Employers may wish to distinguish no-poaching agreements from no-solicitation clauses in commercial agreements (e.g., secondment or consultancy agreements), where a client agrees not to hire or solicit the service provider’s employees during or for a period after the contract is terminated. These clauses may raise competition concerns and businesses should consider whether they are necessary, sufficiently proportionate, and limited in scope, duration, and geography to not give rise to anticompetition concerns.

The CMA has also clarified that collective agreements with trade unions are generally exempt from competition law enforcement. However, if such agreements go beyond what is necessary for collective bargaining, such as coordinating non-anonymised pay rates or hiring strategies, they may still breach competition law.

Practical Considerations for Compliance

To enhance compliance with competition law, businesses may wish to:

  • Educate HR and recruitment teams about the implications of competition law through internal training and compliance programmes,
  • Put in measures to detect potential breaches,
  • Protect competitively sensitive information and use anonymised data for benchmarking, and
  • Report concerns to the CMA and seek leniency where appropriate.

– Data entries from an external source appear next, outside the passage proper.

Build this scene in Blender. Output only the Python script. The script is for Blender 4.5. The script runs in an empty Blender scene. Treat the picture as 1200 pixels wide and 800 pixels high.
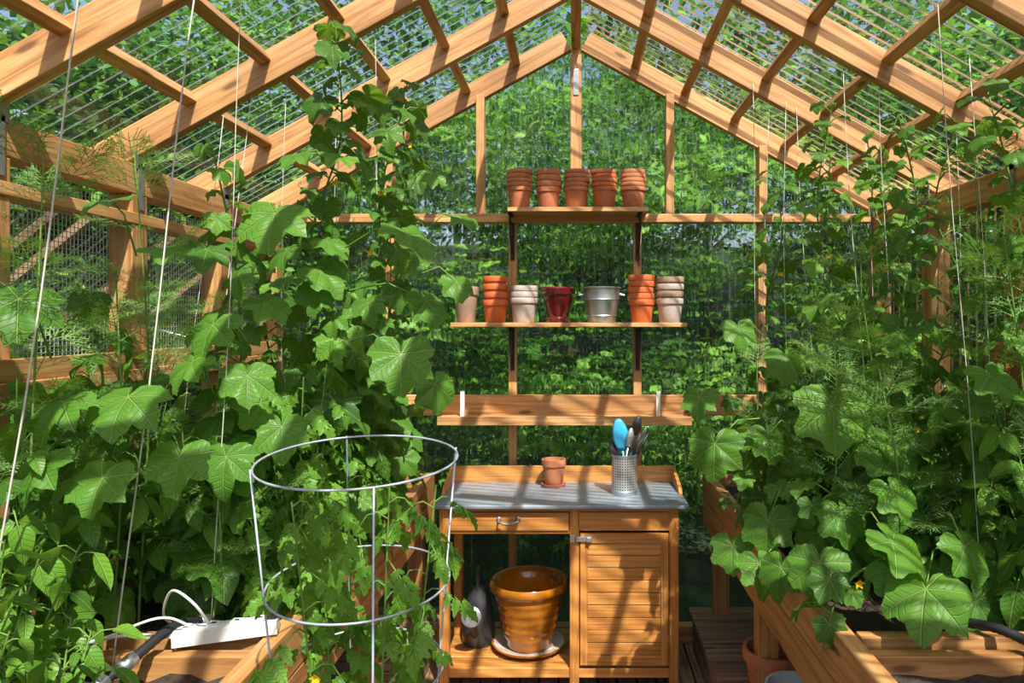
import bpy, math, random
import numpy as np
from mathutils import Vector, Matrix
random.seed(11)
rng = np.random.default_rng(11)
CAMZ = 1.75
F = 850.0
def S(px, py, d):
    return (((px-675)*d/F), d, CAMZ+(375-py)*d/F)

scene = bpy.context.scene
# ------------------------------------------------------------------ materials
def new_mat(name):
    m = bpy.data.materials.new(name); m.use_nodes = True
    nt = m.node_tree; nt.nodes.clear()
    out = nt.nodes.new('ShaderNodeOutputMaterial')
    return m, nt, out
def N(nt, t, **kw):
    n = nt.nodes.new(t)
    for k, v in kw.items():
        if k.startswith('_'): setattr(n, k[1:], v)
        else: n.inputs[k].default_value = v
    return n
def M(nt, op, a, b=None, c=None, clamp=False):
    n = nt.nodes.new('ShaderNodeMath'); n.operation = op; n.use_clamp = clamp
    for i, x in enumerate((a, b, c)):
        if x is None: continue
        if isinstance(x, (int, float)): n.inputs[i].default_value = x
        else: nt.links.new(x, n.inputs[i])
    return n.outputs[0]
def ramp(nt, fac, stops):
    n = nt.nodes.new('ShaderNodeValToRGB')
    e = n.color_ramp.elements
    while len(e) < len(stops): e.new(0.5)
    for i, (p, c) in enumerate(stops):
        e[i].position = p; e[i].color = (*c, 1)
    nt.links.new(fac, n.inputs[0]); return n.outputs[0]
def mixc(nt, f, a, b, mode='MIX'):
    n = nt.nodes.new('ShaderNodeMix'); n.data_type = 'RGBA'; n.blend_type = mode
    for s, x in ((n.inputs[0], f), (n.inputs[6], a), (n.inputs[7], b)):
        if isinstance(x, (int, float)): s.default_value = x
        elif isinstance(x, tuple): s.default_value = (*x, 1)
        else: nt.links.new(x, s)
    return n.outputs[2]
def smooth(nt, x, a, b):
    n = nt.nodes.new('ShaderNodeMapRange'); n.interpolation_type = 'SMOOTHSTEP'
    nt.links.new(x, n.inputs[0]); n.inputs[1].default_value = a; n.inputs[2].default_value = b
    return n.outputs[0]
def bump(nt, h, s=0.3, d=0.01):
    n = nt.nodes.new('ShaderNodeBump'); n.inputs['Strength'].default_value = s; n.inputs['Distance'].default_value = d
    nt.links.new(h, n.inputs['Height']); return n.outputs[0]

def wood(name, c1, c2, c3, rough=0.55, knots=True, gs=26):
    m, nt, out = new_mat(name)
    uv = N(nt, 'ShaderNodeUVMap'); uv.uv_map = 'UVMap'
    mp = N(nt, 'ShaderNodeMapping'); mp.inputs['Scale'].default_value = (1.3, gs, 1)
    nt.links.new(uv.outputs[0], mp.inputs[0])
    n1 = N(nt, 'ShaderNodeTexNoise', Scale=1.6, Detail=6.0, Roughness=0.6, Distortion=0.6)
    nt.links.new(mp.outputs[0], n1.inputs['Vector'])
    col = ramp(nt, n1.outputs[0], [(0.34, c1), (0.5, c2), (0.68, c3)])
    mp2 = N(nt, 'ShaderNodeMapping'); mp2.inputs['Scale'].default_value = (0.7, 1.6, 1)
    nt.links.new(uv.outputs[0], mp2.inputs[0])
    n2 = N(nt, 'ShaderNodeTexNoise', Scale=1.2, Detail=2.0)
    nt.links.new(mp2.outputs[0], n2.inputs['Vector'])
    tone = ramp(nt, n2.outputs[0], [(0.3, (0.70, 0.64, 0.58)), (0.7, (1.12, 1.12, 1.1))])
    col = mixc(nt, 1.0, col, tone, 'MULTIPLY')
    if knots:
        mp3 = N(nt, 'ShaderNodeMapping'); mp3.inputs['Scale'].default_value = (2.2, 8.0, 1)
        nt.links.new(uv.outputs[0], mp3.inputs[0])
        vo = N(nt, 'ShaderNodeTexVoronoi', Scale=1.0, Randomness=1.0); vo.voronoi_dimensions = '2D'
        nt.links.new(mp3.outputs[0], vo.inputs['Vector'])
        sp = N(nt, 'ShaderNodeSeparateXYZ'); nt.links.new(vo.outputs['Color'], sp.inputs[0])
        k = M(nt, 'MULTIPLY', smooth(nt, vo.outputs['Distance'], 0.12, 0.04), M(nt, 'GREATER_THAN', sp.outputs[0], 0.62))
        col = mixc(nt, M(nt, 'MULTIPLY', k, 0.85), col, (c1[0]*0.35, c1[1]*0.3, c1[2]*0.3))
    b = N(nt, 'ShaderNodeBsdfPrincipled', Roughness=rough)
    nt.links.new(col, b.inputs['Base Color'])
    nt.links.new(bump(nt, n1.outputs[0], 0.25, 0.004), b.inputs['Normal'])
    nt.links.new(b.outputs[0], out.inputs[0])
    return m
M_WOOD = wood('cedar_frame', (0.36, 0.155, 0.052), (0.57, 0.30, 0.115), (0.70, 0.43, 0.20))
M_WOODBED = wood('bed_boards', (0.30, 0.13, 0.042), (0.48, 0.235, 0.08), (0.58, 0.33, 0.13))
M_WOODTAB = wood('table_wood', (0.42, 0.15, 0.032), (0.60, 0.26, 0.062), (0.68, 0.34, 0.10), rough=0.4, knots=False, gs=40)
M_WOODGREY = wood('weathered_slats', (0.14, 0.08, 0.045), (0.28, 0.17, 0.10), (0.38, 0.25, 0.16), rough=0.8)

def simple(name, col, rough=0.5, metal=0.0, var=0.15, scale=12, bmp=0.1, spec=0.5, coat=0.0):
    m, nt, out = new_mat(name)
    tc = N(nt, 'ShaderNodeTexCoord')
    n1 = N(nt, 'ShaderNodeTexNoise', Scale=scale, Detail=5.0, Roughness=0.6)
    nt.links.new(tc.outputs['Object'], n1.inputs['Vector'])
    lo = tuple(c*(1-var) for c in col); hi = tuple(min(1, c*(1+var)) for c in col)
    c = ramp(nt, n1.outputs[0], [(0.3, lo), (0.7, hi)])
    b = N(nt, 'ShaderNodeBsdfPrincipled', Roughness=rough, Metallic=metal)
    b.inputs['Specular IOR Level'].default_value = spec
    b.inputs['Coat Weight'].default_value = coat
    nt.links.new(c, b.inputs['Base Color'])
    if bmp: nt.links.new(bump(nt, n1.outputs[0], bmp, 0.004), b.inputs['Normal'])
    nt.links.new(b.outputs[0], out.inputs[0])
    return m
M_TERRA = simple('terracotta', (0.48, 0.17, 0.075), 0.8, var=0.22, scale=14)
M_TERRAB = simple('terracotta_new', (0.62, 0.14, 0.035), 0.7, var=0.12, scale=14)
M_PALE = simple('limed_clay', (0.50, 0.41, 0.36), 0.85, var=0.25, scale=18)
M_PALETERRA = simple('weathered_clay', (0.36, 0.24, 0.17), 0.85, var=0.3, scale=18)
M_REDGLAZE = simple('red_glaze', (0.11, 0.007, 0.009), 0.12, var=0.3, coat=0.8, bmp=0)
M_AMBER = simple('amber_glaze', (0.40, 0.14, 0.010), 0.15, var=0.5, scale=4, coat=0.8, bmp=0.03)
M_GALV = simple('galvanised_steel', (0.55, 0.57, 0.58), 0.38, metal=0.9, var=0.2, scale=20, bmp=0.05)
M_DGALV = simple('dull_bracket_steel', (0.30, 0.31, 0.32), 0.5, metal=0.6, var=0.25, scale=30, bmp=0.05)
M_ZINC = simple('zinc_sheet', (0.33, 0.38, 0.45), 0.42, metal=0.5, var=0.35, scale=5, bmp=0.04)
M_WIRE = simple('cage_wire', (0.42, 0.46, 0.54), 0.45, metal=0.4, var=0.1, bmp=0)
M_MESHW = simple('hardware_cloth_wire', (0.55, 0.55, 0.52), 0.5, metal=0.4, var=0.1, bmp=0)
M_BLACK = simple('black_iron', (0.012, 0.012, 0.014), 0.45, var=0.2, bmp=0)
M_RUBBER = simple('black_rubber', (0.018, 0.018, 0.02), 0.5, var=0.2, bmp=0)
M_WHITE = simple('white_plastic', (0.72, 0.72, 0.70), 0.4, var=0.05, bmp=0)
M_STRING = simple('twine', (0.60, 0.58, 0.52), 0.9, var=0.1, bmp=0)
M_BLUE = simple('blue_plastic', (0.05, 0.40, 0.70), 0.35, var=0.05, bmp=0)
M_CANP = simple('grey_can', (0.10, 0.105, 0.12), 0.35, metal=0.6, var=0.15, bmp=0)
M_ROSE = simple('can_rose', (0.34, 0.35, 0.37), 0.4, metal=0.4, var=0.3, scale=70, bmp=0.3)
M_BARK = simple('tree_bark', (0.07, 0.05, 0.035), 0.9, var=0.4, scale=9, bmp=0.5)
M_SOIL = simple('potting_soil', (0.040, 0.026, 0.017), 0.95, var=0.6, scale=45, bmp=1.0)
M_GROUND = simple('forest_floor', (0.014, 0.030, 0.009), 0.95, var=0.7, scale=1.5, bmp=0.6)

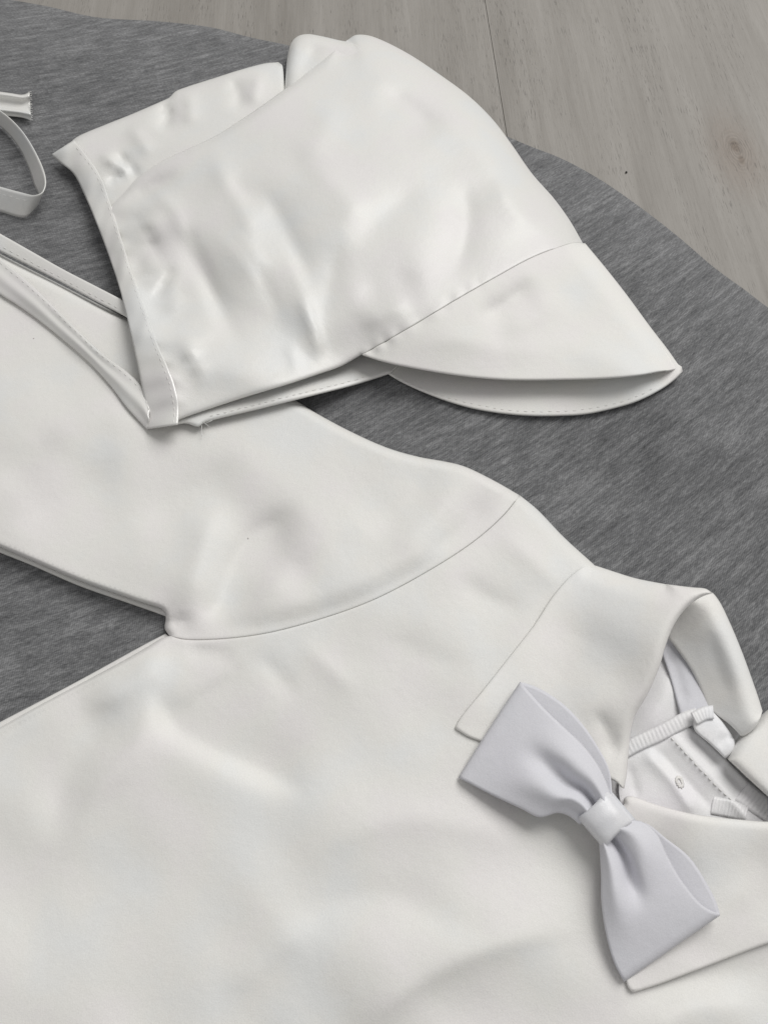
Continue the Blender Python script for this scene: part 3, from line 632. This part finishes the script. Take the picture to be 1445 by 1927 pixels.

  • Consequences of Breach

    Penalties for breaching competition law may be severe and include:

    • Fines up to 10% of annual worldwide turnover,
    • Director disqualification (up to 15 years),
    • Criminal prosecution (up to five years’ imprisonment), and
    • Exclusion from public tenders and exposure to private damages claims.

    • Conclusion

      Competition for talent is just as exposed to competition law enforcement as any other aspect of a business’s activities. Employers must understand and comply with competition law. By proactively addressing potential restrictive practices, businesses may avoid legal consequences and promote a fairer labour market for employees.